#### Aim of the exercise
Would you return all of this data exactly, leaving nothing out?

────────────────────

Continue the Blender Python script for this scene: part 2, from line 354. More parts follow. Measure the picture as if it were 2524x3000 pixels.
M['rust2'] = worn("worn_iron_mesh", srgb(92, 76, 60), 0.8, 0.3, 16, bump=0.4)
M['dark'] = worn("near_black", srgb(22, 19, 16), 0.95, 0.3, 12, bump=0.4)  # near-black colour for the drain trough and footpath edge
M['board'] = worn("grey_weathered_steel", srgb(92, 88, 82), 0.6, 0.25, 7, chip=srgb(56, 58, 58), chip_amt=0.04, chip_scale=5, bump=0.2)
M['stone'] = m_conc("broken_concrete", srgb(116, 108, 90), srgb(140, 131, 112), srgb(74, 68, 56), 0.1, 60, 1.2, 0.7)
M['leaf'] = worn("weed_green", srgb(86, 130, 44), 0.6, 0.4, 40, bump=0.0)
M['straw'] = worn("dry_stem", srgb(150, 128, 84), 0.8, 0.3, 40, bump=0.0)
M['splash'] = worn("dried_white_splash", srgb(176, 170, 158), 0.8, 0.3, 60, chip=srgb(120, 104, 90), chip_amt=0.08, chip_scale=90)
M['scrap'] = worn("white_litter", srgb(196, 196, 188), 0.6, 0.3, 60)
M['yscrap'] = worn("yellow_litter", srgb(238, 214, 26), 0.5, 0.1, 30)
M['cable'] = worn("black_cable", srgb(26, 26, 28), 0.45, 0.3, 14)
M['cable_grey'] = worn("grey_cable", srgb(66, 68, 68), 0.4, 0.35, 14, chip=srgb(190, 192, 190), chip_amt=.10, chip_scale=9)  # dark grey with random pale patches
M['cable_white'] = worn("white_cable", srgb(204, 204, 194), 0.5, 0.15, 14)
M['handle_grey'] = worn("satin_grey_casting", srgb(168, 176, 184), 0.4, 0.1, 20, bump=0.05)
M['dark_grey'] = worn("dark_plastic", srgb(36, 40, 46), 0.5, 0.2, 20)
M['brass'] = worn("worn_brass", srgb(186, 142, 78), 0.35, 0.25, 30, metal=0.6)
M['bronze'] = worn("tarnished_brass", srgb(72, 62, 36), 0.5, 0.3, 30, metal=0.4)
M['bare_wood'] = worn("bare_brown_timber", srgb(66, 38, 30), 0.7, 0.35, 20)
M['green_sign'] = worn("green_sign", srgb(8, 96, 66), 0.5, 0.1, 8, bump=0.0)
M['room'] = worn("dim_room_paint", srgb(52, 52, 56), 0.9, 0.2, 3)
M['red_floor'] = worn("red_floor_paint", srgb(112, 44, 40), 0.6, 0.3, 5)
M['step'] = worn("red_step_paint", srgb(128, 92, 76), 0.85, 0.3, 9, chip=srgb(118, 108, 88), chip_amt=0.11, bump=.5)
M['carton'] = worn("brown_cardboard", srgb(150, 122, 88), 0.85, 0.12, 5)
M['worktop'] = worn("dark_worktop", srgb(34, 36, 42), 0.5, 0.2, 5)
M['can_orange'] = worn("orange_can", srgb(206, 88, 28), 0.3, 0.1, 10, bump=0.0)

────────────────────

#### Exercise result
Continue the Blender Python script for this scene: part 2, from line 354. More parts follow. Measure the picture as if it were 2524x3000 pixels.
M['rust2'] = worn("worn_iron_mesh", srgb(92, 76, 60), 0.8, 0.3, 16, bump=0.4)
M['dark'] = worn("near_black", srgb(22, 19, 16), 0.95, 0.3, 12, bump=0.4)  # near-black colour for the drain trough and footpath edge
M['board'] = worn("grey_weathered_steel", srgb(92, 88, 82), 0.6, 0.25, 7, chip=srgb(56, 58, 58), chip_amt=0.04, chip_scale=5, bump=0.2)
M['stone'] = m_conc("broken_concrete", srgb(116, 108, 90), srgb(140, 131, 112), srgb(74, 68, 56), 0.1, 60, 1.2, 0.7)
M['leaf'] = worn("weed_green", srgb(86, 130, 44), 0.6, 0.4, 40, bump=0.0)
M['straw'] = worn("dry_stem", srgb(150, 128, 84), 0.8, 0.3, 40, bump=0.0)
M['splash'] = worn("dried_white_splash", srgb(176, 170, 158), 0.8, 0.3, 60, chip=srgb(120, 104, 90), chip_amt=0.08, chip_scale=90)
M['scrap'] = worn("white_litter", srgb(196, 196, 188), 0.6, 0.3, 60)
M['yscrap'] = worn("yellow_litter", srgb(238, 214, 26), 0.5, 0.1, 30)
M['cable'] = worn("black_cable", srgb(26, 26, 28), 0.45, 0.3, 14)
M['cable_grey'] = worn("grey_cable", srgb(66, 68, 68), 0.4, 0.35, 14, chip=srgb(190, 192, 190), chip_amt=.10, chip_scale=9)  # dark grey with random pale patches
M['cable_white'] = worn("white_cable", srgb(204, 204, 194), 0.5, 0.15, 14)
M['handle_grey'] = worn("satin_grey_casting", srgb(168, 176, 184), 0.4, 0.1, 20, bump=0.05)
M['dark_grey'] = worn("dark_plastic", srgb(36, 40, 46), 0.5, 0.2, 20)
M['brass'] = worn("worn_brass", srgb(186, 142, 78), 0.35, 0.25, 30, metal=0.6)
M['bronze'] = worn("tarnished_brass", srgb(72, 62, 36), 0.5, 0.3, 30, metal=0.4)
M['bare_wood'] = worn("bare_brown_timber", srgb(66, 38, 30), 0.7, 0.35, 20)
M['green_sign'] = worn("green_sign", srgb(8, 96, 66), 0.5, 0.1, 8, bump=0.0)
M['room'] = worn("dim_room_paint", srgb(52, 52, 56), 0.9, 0.2, 3)
M['red_floor'] = worn("red_floor_paint", srgb(112, 44, 40), 0.6, 0.3, 5)
M['step'] = worn("red_step_paint", srgb(128, 92, 76), 0.85, 0.3, 9, chip=srgb(118, 108, 88), chip_amt=0.11, bump=.5)
M['carton'] = worn("brown_cardboard", srgb(150, 122, 88), 0.85, 0.12, 5)
M['worktop'] = worn("dark_worktop", srgb(34, 36, 42), 0.5, 0.2, 5)
M['can_orange'] = worn("orange_can", srgb(206, 88, 28), 0.3, 0.1, 10, bump=0.0)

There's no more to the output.